Going back to the opening of this, the part that bothers me the most is that the ‘thing’ being the only thing isn’t true. There is so much music that isn’t trap or trap influenced pop, that millions of people like. My 15 year old daughter’s favorite band is called Peach Pit. Describing them simplistically, they are a guitar based alt rock group. They have over 2 and a half million monthly listeners on their Spotify page and one of their songs has almost 55 million streams. Those numbers seem good to me and I’m guessing no one in Peach Pit has a day job. I went ahead and clicked on the first artist in the Fans Also Like sidebar to Peach Pit’s Spotify page. The band is called Dayglow and they have over 6 million monthly listeners and the first song in their Popular column has 187,496,407 streams. And I’m guessing these are artists most of you have never heard of. Rise Against, a band that plays music that many people believe is dead, most popular song Savior has 382,208,626 streams. I randomly came across a band called Glass Animals when I searched Indie Music. They have over 16 million monthly listeners and their top track has over 221 million streams. They have 37 and a half million views of their video, Youth, on youtube. I had never heard of them. I had also never heard of Clairo until a student of mine mentioned her to me. I’m now listening to one of her tracks that has 238 million streams. No one is pushing people towards these artists, people are discovering them on their own. Do those people not count?

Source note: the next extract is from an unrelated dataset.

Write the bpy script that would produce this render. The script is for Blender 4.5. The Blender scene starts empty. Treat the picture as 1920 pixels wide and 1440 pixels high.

Now of course, these aren’t Drake or The Weeknd or Bad Bunny numbers. But for every Drake there is 10 Pooh Shiesty’s, who are essentially along for the ride.
And please don’t think, “Moe doesn’t like trap or hip hop,” or that I’m trying to imply that this particular form of hip hop isn’t the most popular form of music right now. I’m saying a lot of people want you to think that it’s the ONLY type of music right now. and that there aren’t hundreds of millions of people listening to music that isn’t that.
How has chasing the new thing over the past 40 or so years helped? Music has the tiniest place in our culture right now. Most people barely give a crap about it. The people who really care about music are old and listen to their old records because they remember a time when music was everything. They are the people who pay a $250 premium for a meet and greet with Aerosmith or Bruce Springsteen, who buy $300 Motley Crue leather jackets. The people who listen to trap stream it on Spotify along with 1000 other tracks. I’m not saying that the top pop/trap artists don’t generate the most income or most streams but, I wonder, how big is the pie and how much do people really care about them outside of their celebrity? One more time with the Todd Rundgren, he recently said most artist’s music is like their theme music. Just music to accompany their celebrity.
Why does dismissing the tastes of the vast majority of people make business sense? (It probably does but I just can’t see it). What I also can’t see is, why offer your consumers only one ‘thing’? Wouldn’t a variety of ‘things’ be a more successful business? (Probably not).